Now heading west to Utah Beach. First Point du Hoc, the sight of the toughest assignment of the invasion, given to the Rangers. They had to climb up a 200-foot cliff with German machine gunners everywhere and capture some big guns. The place was bombed around the clock, and the guns were not there when the Rangers got there, but the Rangers got there. Today, Point du Hoc has not been changed one bit since the invasion. Same bunkers, every shell hole still in place -- eerie, spooky, and startling in its seeming impossibility to overcome. But it was overcome.

Utah Beach was the western end of the invasion. Just inland was St. Mere Elglise, an objective of the early landing paratroopers to prevent German reinforcements from getting to the beach. There is a famous church here that a paratrooper landed on and was hanging from the steeple for many hours, his parachute caught. Private Steele was made famous by Red Buttons in the great movie "The Longest Day." There is a great museum next to the church, in a beautiful and small town square. As a matter of fact, there are museums all along the 50 miles of beaches, 30 or more.

We headed east to the British and Canadian beaches -- Gold, Juno and Sword.
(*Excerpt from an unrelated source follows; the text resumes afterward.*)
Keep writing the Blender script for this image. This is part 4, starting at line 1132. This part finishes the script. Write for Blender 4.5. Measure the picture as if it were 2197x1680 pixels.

There were some big guns the British had to capture. Pegasus Bridge was the key objective of the British paratroopers, who captured it and held it for two days until relieved. There is a beautiful museum there, the original bridge has been replaced, but sits right outside. We watched a British tour group being briefed by Jack Watson, a paratrooper who landed on D-Day near the bridge. We spoke to him for quite a while, he showed us his picture on the wall, receiving a medal from top British General Bernard Montgomery. We were talking to history. He even showed us on a 3-D map of the battlefield where he dug his foxhole.

Both Ronda and I loved Normandy -- not just the history so dear to America but the sacrifice of the French people there. They are gracious hosts, there is much good food and many things to see. Not just the invasion, but some of the most beautiful churches you will ever see are there-- every small town has one. One cannot come away with anything but awe for what these people went through, four years of German control, the largest invasion in the history of war, a major battle in the backyard.